Regulation and safety

I think that many people make a connection between regulation and safety. Regulation brings rules. Rules bring order. Order helps to protect people. This seems to be a driving factor in the debate over financial sector regulation and the credit card industry, with calls for regulation usually justified by the need to protect consumers. But does this logic really hold?

Let me make what many will surely find a controversial proposition: we should do away with airline regulation. To most people this probably seems at least borderline insane. People would be left at the mercy of greedy airline executives that would surely cut corners on safety in the interest of making a dollar. I am not sure, however, that this really makes sense.

After all, greed and self-interest would seem to dictate that the airlines should strive for safety regardless of government regulation. With a Boeing 737 starting at over $50 million crashed airplanes represent a fast route to bankruptcy. Leaving aside the cost of the plane, having planes fall out of the sky is sure to produce a drop-off in business. One also has to imagine that the pilots have a certain amount of self-interest in the safety of the planes they fly.

In fact, you can make an argument that regulation may even worsen airline safety. With government safety rules on the books airlines may simply decide to de facto outsource their risk management to the government. Rather than actually thinking critically about whether they are meeting their true safety needs they may instead strive to ensure that they are compliant with regulation.

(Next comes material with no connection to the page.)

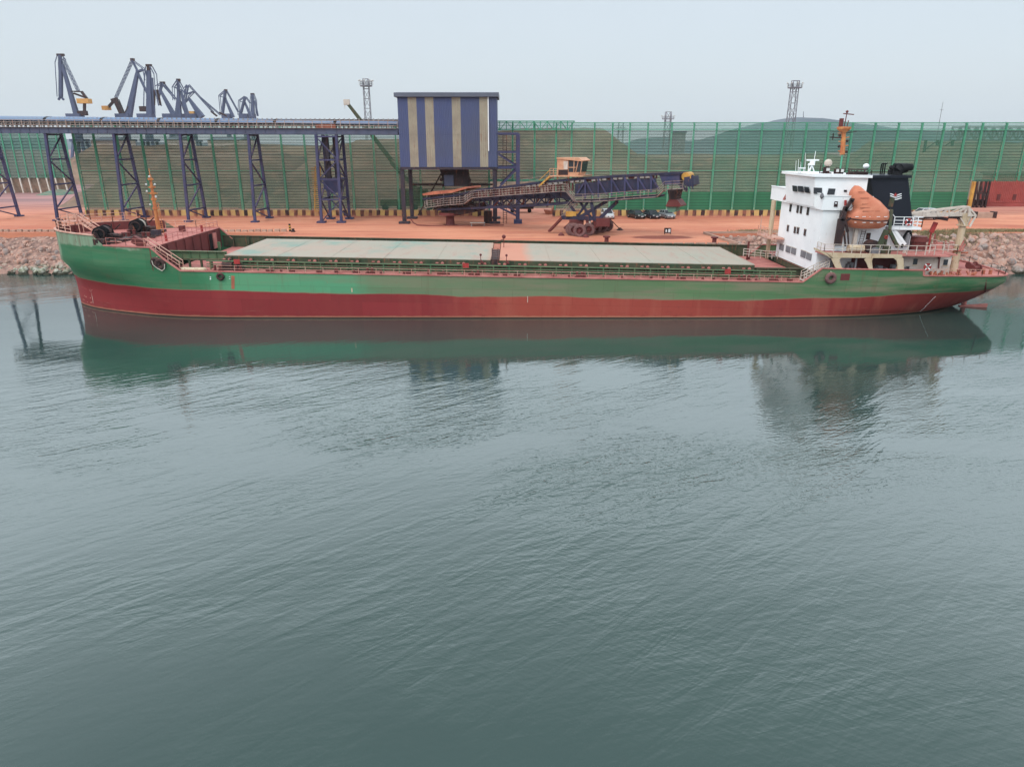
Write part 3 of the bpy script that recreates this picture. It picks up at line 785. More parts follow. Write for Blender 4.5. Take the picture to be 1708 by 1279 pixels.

An interesting case is the crash earlier this year of a Colgan Airlines plane that resulted in 49 deaths. In the fallout from the crash numerous questions have been raised about safety practices at Colgan and other regional airlines. The most common narrative seems to be that greedy airlines executives overworked their employees and neglected training to save a few bucks, placing their passengers in jeopardy. Indeed, there are signs that the pilot of the particular flight wasn't up to the task of flying in icy conditions.

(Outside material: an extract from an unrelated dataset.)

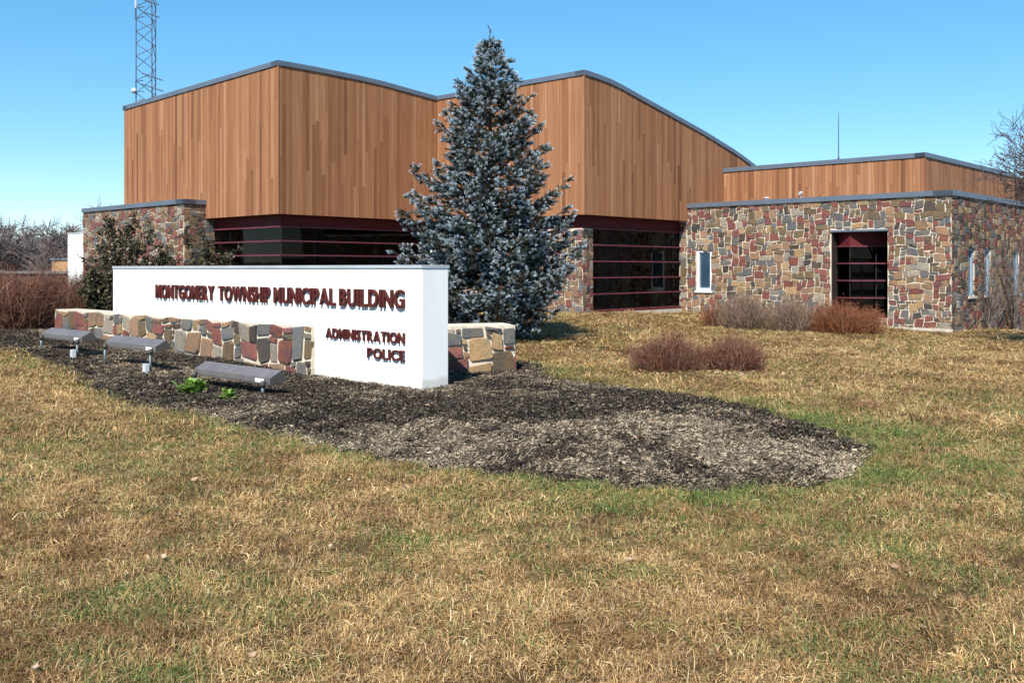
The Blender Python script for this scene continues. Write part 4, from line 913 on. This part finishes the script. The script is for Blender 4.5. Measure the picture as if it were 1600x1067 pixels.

Far less attention, however, has been paid to this:
The airline that operated Continental Connection Flight 3407 never knew that the pilot, Capt. Marvin D. Renslow, had failed three federal flying tests before his hiring.

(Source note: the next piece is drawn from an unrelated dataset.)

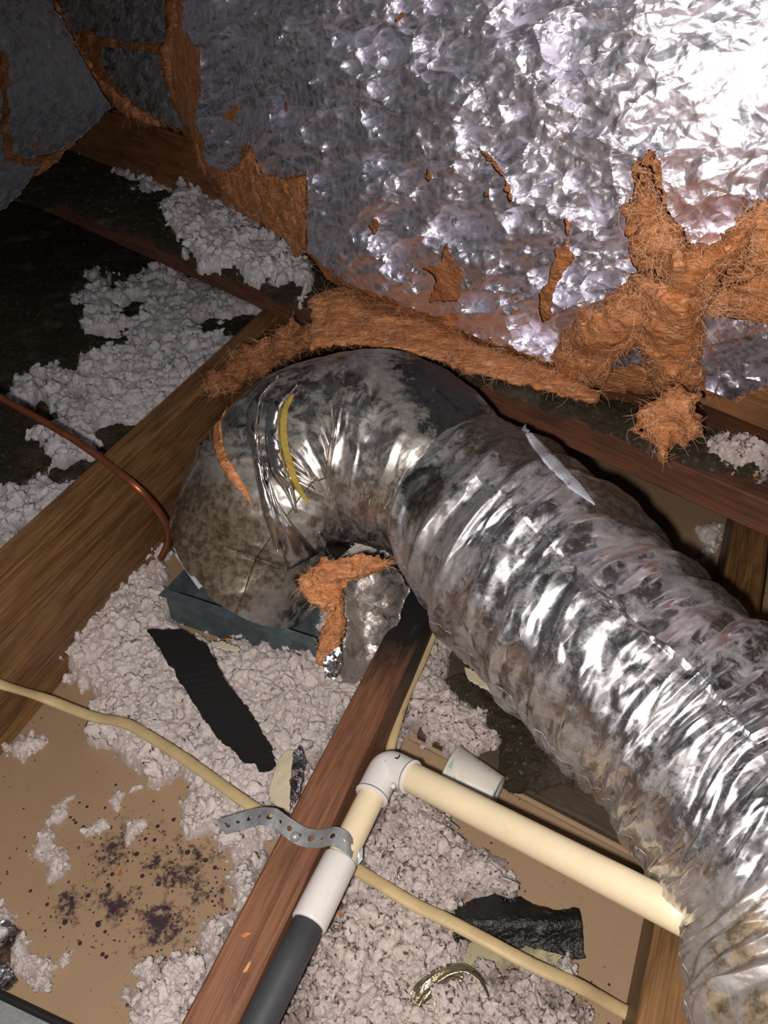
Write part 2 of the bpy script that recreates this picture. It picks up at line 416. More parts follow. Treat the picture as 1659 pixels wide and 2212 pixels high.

Moreover, the carrier, Colgan Air, never double-checked with federal officials to see whether Renslow’s application — which listed only one failed “check ride” — had revealed his complete test record.

...“Consistent with standard practice in the airline industry, Colgan did not attempt to access information on prior general aviation check ride failures by its applicants,” he said.
Because of restrictions imposed by the Privacy Act of 1974, the FAA would release those records only if the pilot agreed in writing to their release, said Laura Brown, an agency spokeswoman.
In other words, not only did regulation fail to prevent the crash but federal legislation may have actually contributed to the airline hiring a sub-par pilot.

It's perhaps useful to also remember that one area of airline operations where the feds have complete control is security. We all know how well that has been working out.

The notion that regulation ensures superior performance, or even enhanced safety, strikes me as a dubious proposition.